All of the records below need to be copied exactly.

# START OF RECORDS FOR THE EXERCISE

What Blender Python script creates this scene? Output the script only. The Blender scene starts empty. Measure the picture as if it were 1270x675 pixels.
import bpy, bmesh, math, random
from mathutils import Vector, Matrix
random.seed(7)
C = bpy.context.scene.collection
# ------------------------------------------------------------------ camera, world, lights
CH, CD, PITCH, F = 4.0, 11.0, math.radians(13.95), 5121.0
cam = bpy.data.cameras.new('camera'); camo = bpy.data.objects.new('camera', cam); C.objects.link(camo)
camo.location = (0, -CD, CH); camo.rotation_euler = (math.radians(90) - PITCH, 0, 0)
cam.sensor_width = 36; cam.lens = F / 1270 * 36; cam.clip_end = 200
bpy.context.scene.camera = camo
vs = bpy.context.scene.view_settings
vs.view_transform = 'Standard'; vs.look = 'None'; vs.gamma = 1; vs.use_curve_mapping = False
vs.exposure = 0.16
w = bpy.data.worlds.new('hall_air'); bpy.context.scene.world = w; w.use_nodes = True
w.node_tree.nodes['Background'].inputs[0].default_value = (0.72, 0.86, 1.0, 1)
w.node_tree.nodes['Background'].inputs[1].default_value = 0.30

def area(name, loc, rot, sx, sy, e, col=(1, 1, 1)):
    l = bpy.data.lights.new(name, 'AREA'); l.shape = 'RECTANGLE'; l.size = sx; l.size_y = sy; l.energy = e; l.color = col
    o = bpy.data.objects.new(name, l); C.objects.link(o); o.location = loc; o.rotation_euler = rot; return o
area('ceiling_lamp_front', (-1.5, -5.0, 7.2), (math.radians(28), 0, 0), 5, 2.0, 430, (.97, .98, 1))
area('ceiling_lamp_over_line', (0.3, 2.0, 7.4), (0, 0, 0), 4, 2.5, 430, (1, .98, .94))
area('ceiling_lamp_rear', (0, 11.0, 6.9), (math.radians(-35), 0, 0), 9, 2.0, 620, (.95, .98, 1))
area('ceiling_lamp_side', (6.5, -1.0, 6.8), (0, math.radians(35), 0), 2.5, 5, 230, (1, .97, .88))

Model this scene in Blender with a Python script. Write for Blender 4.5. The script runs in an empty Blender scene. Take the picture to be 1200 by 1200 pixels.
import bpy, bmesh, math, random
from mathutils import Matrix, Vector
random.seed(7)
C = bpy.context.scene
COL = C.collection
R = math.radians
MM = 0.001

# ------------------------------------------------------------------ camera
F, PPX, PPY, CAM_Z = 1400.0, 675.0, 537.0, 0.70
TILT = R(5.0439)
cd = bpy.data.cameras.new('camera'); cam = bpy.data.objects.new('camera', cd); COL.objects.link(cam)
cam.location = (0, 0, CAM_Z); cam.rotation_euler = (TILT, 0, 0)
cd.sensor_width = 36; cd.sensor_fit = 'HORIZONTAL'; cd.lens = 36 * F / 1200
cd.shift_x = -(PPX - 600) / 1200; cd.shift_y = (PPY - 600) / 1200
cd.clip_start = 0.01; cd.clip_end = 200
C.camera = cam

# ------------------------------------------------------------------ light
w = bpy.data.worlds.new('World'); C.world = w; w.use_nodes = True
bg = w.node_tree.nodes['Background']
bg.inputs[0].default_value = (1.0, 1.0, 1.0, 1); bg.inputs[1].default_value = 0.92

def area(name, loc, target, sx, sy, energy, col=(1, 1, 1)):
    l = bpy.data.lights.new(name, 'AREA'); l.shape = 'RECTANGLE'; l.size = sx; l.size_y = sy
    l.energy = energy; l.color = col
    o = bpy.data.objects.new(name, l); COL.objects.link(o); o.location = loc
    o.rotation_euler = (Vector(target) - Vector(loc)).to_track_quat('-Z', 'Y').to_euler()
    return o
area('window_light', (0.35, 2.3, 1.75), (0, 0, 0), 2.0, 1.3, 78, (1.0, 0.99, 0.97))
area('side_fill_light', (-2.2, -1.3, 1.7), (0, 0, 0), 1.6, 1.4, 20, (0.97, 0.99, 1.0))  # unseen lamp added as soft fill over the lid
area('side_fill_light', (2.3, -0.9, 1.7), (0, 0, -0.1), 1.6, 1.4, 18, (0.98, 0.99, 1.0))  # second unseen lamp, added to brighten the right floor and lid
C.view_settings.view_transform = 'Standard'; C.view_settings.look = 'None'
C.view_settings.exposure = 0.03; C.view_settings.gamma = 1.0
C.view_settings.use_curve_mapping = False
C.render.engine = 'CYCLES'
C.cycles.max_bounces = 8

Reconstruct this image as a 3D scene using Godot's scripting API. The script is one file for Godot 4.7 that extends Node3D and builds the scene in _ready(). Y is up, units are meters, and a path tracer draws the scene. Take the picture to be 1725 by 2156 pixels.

# END OF RECORDS FOR THE EXERCISE

■ WORKED ANSWER
What Blender Python script creates this scene? Output the script only. The Blender scene starts empty. Measure the picture as if it were 1270x675 pixels.
import bpy, bmesh, math, random
from mathutils import Vector, Matrix
random.seed(7)
C = bpy.context.scene.collection
# ------------------------------------------------------------------ camera, world, lights
CH, CD, PITCH, F = 4.0, 11.0, math.radians(13.95), 5121.0
cam = bpy.data.cameras.new('camera'); camo = bpy.data.objects.new('camera', cam); C.objects.link(camo)
camo.location = (0, -CD, CH); camo.rotation_euler = (math.radians(90) - PITCH, 0, 0)
cam.sensor_width = 36; cam.lens = F / 1270 * 36; cam.clip_end = 200
bpy.context.scene.camera = camo
vs = bpy.context.scene.view_settings
vs.view_transform = 'Standard'; vs.look = 'None'; vs.gamma = 1; vs.use_curve_mapping = False
vs.exposure = 0.16
w = bpy.data.worlds.new('hall_air'); bpy.context.scene.world = w; w.use_nodes = True
w.node_tree.nodes['Background'].inputs[0].default_value = (0.72, 0.86, 1.0, 1)
w.node_tree.nodes['Background'].inputs[1].default_value = 0.30

def area(name, loc, rot, sx, sy, e, col=(1, 1, 1)):
    l = bpy.data.lights.new(name, 'AREA'); l.shape = 'RECTANGLE'; l.size = sx; l.size_y = sy; l.energy = e; l.color = col
    o = bpy.data.objects.new(name, l); C.objects.link(o); o.location = loc; o.rotation_euler = rot; return o
area('ceiling_lamp_front', (-1.5, -5.0, 7.2), (math.radians(28), 0, 0), 5, 2.0, 430, (.97, .98, 1))
area('ceiling_lamp_over_line', (0.3, 2.0, 7.4), (0, 0, 0), 4, 2.5, 430, (1, .98, .94))
area('ceiling_lamp_rear', (0, 11.0, 6.9), (math.radians(-35), 0, 0), 9, 2.0, 620, (.95, .98, 1))
area('ceiling_lamp_side', (6.5, -1.0, 6.8), (0, math.radians(35), 0), 2.5, 5, 230, (1, .97, .88))

Model this scene in Blender with a Python script. Write for Blender 4.5. The script runs in an empty Blender scene. Take the picture to be 1200 by 1200 pixels.
import bpy, bmesh, math, random
from mathutils import Matrix, Vector
random.seed(7)
C = bpy.context.scene
COL = C.collection
R = math.radians
MM = 0.001

# ------------------------------------------------------------------ camera
F, PPX, PPY, CAM_Z = 1400.0, 675.0, 537.0, 0.70
TILT = R(5.0439)
cd = bpy.data.cameras.new('camera'); cam = bpy.data.objects.new('camera', cd); COL.objects.link(cam)
cam.location = (0, 0, CAM_Z); cam.rotation_euler = (TILT, 0, 0)
cd.sensor_width = 36; cd.sensor_fit = 'HORIZONTAL'; cd.lens = 36 * F / 1200
cd.shift_x = -(PPX - 600) / 1200; cd.shift_y = (PPY - 600) / 1200
cd.clip_start = 0.01; cd.clip_end = 200
C.camera = cam

# ------------------------------------------------------------------ light
w = bpy.data.worlds.new('World'); C.world = w; w.use_nodes = True
bg = w.node_tree.nodes['Background']
bg.inputs[0].default_value = (1.0, 1.0, 1.0, 1); bg.inputs[1].default_value = 0.92

def area(name, loc, target, sx, sy, energy, col=(1, 1, 1)):
    l = bpy.data.lights.new(name, 'AREA'); l.shape = 'RECTANGLE'; l.size = sx; l.size_y = sy
    l.energy = energy; l.color = col
    o = bpy.data.objects.new(name, l); COL.objects.link(o); o.location = loc
    o.rotation_euler = (Vector(target) - Vector(loc)).to_track_quat('-Z', 'Y').to_euler()
    return o
area('window_light', (0.35, 2.3, 1.75), (0, 0, 0), 2.0, 1.3, 78, (1.0, 0.99, 0.97))
area('side_fill_light', (-2.2, -1.3, 1.7), (0, 0, 0), 1.6, 1.4, 20, (0.97, 0.99, 1.0))  # unseen lamp added as soft fill over the lid
area('side_fill_light', (2.3, -0.9, 1.7), (0, 0, -0.1), 1.6, 1.4, 18, (0.98, 0.99, 1.0))  # second unseen lamp, added to brighten the right floor and lid
C.view_settings.view_transform = 'Standard'; C.view_settings.look = 'None'
C.view_settings.exposure = 0.03; C.view_settings.gamma = 1.0
C.view_settings.use_curve_mapping = False
C.render.engine = 'CYCLES'
C.cycles.max_bounces = 8

Reconstruct this image as a 3D scene using Godot's scripting API. The script is one file for Godot 4.7 that extends Node3D and builds the scene in _ready(). Y is up, units are meters, and a path tracer draws the scene. Take the picture to be 1725 by 2156 pixels.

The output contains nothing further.